The mood of Tuck Everlasting changes throughout the novel. It begins very somber and melancholy. When Winnie Foster is kidnapped by the Tuck family, she learns of their secret. Angus Tuck is tired of being "stuck on the wheel" of life. He even says that he was upset when he awoke, as he was having a dream about being in heaven. The oldest son, Myles, feels similar to Angus. He lost his wife and children after they discovered he wasn't aging. One may think eternal life would be a gift, but the Tuck family seems to evoke the sense that it is more of a curse than anything else. While everything is growing and changing around them, they are stuck right where they were eighty-seven years ago, when they drank from the spring.

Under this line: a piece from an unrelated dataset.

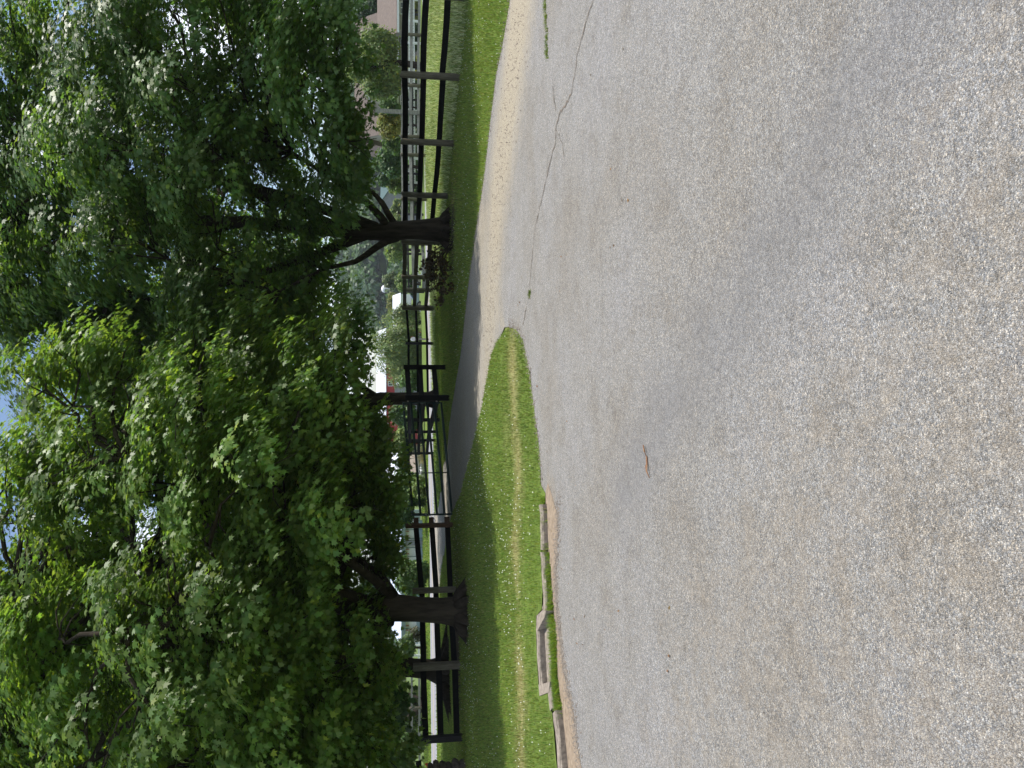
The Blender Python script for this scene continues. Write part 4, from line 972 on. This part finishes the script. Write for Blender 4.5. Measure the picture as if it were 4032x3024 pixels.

The end of the novel shows a bit of a change, as Jesse Tuck hopes for Winnie to drink from the spring when she turns seventeen and go find him again so they can live together forever. When they leave Treegap after helping Mae escape from jail (for killing the man in the yellow suit), he tells Winnie to find him. The novel ends many years after, when Mae and Angus return to Treegap. They find Winnie's headstone in a cemetery, indicating her death. Angus is relieved to see her headstone, knowing she lived a long, healthy life. The mood here suggests tranquility.
The mood of Tuck Everlasting is one of triumph ! In Tuck Everlasting the human spirit prevails. The Tucks suffer a lot but are saved and Winnie goes back home a better person. The darkness period was when the Man in the Yellow Suit makes threatening demands on the Fosters and the Tucks, but the willpower of the Tucks to save the world from the dire consequences of eternal life overpower the evil the Man brings.